Inclusion in the Workplace: A...

Inclusion in the Workplace: A Perspective

by Maria Cruz
Jobs People Do | JobsPeopleDo.com

After working in a busy newsroom for the past four years, I understand how stressful it can be to get cramped into a room with a bunch of other people. I usually arrive at 10:00 a.m. and leave (on good days) around 9:00 p.m. On bad days I don’t get out of there until midnight. It doesn’t take much to get drained by that time and it’s the same story for a lot of people in other workplaces.

I also know that it can be difficult to make the accommodations necessary to placate everyone, especially when there’s a larger team involved. But to include everyone is the gateway to making things easier for everyone – you included.

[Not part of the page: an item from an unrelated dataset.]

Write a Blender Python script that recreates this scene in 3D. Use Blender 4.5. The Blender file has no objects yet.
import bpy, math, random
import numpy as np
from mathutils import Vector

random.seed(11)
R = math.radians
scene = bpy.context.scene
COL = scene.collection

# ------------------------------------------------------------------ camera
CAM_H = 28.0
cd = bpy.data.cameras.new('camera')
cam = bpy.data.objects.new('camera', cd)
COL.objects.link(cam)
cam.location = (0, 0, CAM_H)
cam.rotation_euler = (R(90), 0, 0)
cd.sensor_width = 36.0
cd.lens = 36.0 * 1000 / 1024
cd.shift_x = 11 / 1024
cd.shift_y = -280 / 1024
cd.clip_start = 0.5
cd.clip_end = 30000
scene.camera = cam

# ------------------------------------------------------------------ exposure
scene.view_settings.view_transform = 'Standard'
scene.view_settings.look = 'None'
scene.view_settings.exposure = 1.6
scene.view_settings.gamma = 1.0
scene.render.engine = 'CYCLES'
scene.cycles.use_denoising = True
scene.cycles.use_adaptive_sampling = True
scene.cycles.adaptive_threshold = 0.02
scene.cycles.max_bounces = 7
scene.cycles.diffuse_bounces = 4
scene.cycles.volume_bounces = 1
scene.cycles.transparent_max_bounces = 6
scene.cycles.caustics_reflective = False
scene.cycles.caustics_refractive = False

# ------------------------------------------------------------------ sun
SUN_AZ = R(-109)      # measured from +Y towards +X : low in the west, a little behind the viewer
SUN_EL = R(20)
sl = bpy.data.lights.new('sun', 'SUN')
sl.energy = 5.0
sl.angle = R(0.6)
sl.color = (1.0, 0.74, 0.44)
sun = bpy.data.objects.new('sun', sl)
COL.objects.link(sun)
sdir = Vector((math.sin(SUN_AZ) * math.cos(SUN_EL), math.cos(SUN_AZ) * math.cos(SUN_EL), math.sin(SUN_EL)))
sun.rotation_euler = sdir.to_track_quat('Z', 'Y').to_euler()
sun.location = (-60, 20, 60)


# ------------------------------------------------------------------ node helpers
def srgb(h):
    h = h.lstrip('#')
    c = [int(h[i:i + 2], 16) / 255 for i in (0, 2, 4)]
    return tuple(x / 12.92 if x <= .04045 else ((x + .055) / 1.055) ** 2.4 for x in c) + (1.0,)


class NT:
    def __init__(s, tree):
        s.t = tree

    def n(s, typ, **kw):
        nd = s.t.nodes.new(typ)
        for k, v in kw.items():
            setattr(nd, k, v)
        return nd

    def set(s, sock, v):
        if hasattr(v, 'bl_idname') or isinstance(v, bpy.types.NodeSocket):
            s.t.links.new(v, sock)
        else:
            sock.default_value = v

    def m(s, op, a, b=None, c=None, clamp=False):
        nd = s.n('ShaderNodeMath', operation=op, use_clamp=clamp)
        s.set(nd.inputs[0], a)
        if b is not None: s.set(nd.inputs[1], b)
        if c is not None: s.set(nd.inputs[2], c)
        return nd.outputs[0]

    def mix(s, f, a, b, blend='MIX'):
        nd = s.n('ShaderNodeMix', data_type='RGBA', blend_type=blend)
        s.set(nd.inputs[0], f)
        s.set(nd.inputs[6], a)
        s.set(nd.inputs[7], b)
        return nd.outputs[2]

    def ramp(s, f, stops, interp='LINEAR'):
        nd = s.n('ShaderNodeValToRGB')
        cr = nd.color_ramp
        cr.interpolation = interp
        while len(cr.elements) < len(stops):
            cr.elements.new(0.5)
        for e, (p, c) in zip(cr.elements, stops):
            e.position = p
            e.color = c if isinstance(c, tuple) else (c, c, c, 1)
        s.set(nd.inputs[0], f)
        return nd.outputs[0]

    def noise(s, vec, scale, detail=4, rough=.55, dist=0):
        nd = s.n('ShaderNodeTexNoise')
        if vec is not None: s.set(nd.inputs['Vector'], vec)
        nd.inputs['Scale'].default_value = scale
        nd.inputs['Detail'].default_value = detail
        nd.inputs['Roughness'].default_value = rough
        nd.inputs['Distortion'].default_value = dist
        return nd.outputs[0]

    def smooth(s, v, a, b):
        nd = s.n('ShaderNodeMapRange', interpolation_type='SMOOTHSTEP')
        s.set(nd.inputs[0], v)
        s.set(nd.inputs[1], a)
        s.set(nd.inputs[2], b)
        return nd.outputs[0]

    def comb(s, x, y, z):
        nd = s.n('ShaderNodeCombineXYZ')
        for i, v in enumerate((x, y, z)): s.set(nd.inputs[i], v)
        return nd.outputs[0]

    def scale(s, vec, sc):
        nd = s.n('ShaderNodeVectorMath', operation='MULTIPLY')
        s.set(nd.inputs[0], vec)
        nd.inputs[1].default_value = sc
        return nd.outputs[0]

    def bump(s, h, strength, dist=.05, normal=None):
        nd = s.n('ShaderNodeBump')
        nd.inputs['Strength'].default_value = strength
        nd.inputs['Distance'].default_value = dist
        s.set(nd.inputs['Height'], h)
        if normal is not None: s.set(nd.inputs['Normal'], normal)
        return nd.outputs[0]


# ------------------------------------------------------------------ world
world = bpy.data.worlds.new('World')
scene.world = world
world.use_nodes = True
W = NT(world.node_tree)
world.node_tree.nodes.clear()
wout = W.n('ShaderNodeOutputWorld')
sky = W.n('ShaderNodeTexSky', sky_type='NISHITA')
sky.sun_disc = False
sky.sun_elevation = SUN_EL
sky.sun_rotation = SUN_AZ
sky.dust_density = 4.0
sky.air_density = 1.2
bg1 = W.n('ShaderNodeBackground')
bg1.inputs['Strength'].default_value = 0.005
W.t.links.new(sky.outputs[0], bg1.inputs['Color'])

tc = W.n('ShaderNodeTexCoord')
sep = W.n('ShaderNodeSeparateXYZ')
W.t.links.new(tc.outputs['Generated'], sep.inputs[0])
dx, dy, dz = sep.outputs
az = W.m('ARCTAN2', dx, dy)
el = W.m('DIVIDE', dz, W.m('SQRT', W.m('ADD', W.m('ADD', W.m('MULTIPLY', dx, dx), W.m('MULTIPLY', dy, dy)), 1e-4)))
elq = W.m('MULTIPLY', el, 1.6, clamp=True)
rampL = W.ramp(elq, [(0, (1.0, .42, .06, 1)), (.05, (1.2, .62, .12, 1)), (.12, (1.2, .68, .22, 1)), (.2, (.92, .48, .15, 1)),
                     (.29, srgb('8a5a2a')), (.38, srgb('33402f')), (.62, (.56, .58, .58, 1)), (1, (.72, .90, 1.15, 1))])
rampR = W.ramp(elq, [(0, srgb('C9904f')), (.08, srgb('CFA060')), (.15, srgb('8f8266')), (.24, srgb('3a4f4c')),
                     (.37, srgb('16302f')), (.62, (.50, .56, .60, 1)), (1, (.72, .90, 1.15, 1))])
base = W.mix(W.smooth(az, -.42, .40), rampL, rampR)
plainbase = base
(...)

I’m not just talking about including people on group projects or on decisions that you make. These can be great ways to let your team know that you care about their opinion and want to work with them, sure. But the added benefit is a mutual respect forming because they now know that you appreciate them enough to ask for their opinion. And two heads are better than one in certain situations, which is why it’s good to include others. To include those you work with on other smaller activities as well (even something small as lunch) allows for a stress-free environment when you guys get to know one another.

But, of course, there are always those who will push your buttons. I’ve had it happen. Everyone knows the story: regardless of what it is sometimes people just don’t click. And that’s okay. But what’s important to remember is that airing dirty laundry in a workplace is unprofessional and a sure fire way to stress you out along with any involved. Many bosses have said it and it is good advice: you don’t have to be best friends but you have to be professional. It may really difficult to include these people in a project or to work with them but it’ll be easier for you to just stick it out because they’re not the only person you work with. If they continue to cause any serious issues, speak to someone.

With greater issues like those who are struggling with their mental health, any physical ailments, or issues at home, it’s obviously important to include them as well. These are the people that you work with and regardless of whether or not you’re fond of them or understand their struggles; everyone has their own thing to deal with. To respect people’s individual issues and to not get involved in said issues keeps you at an advantage to be able to work with co-workers and to not carry any extra baggage home.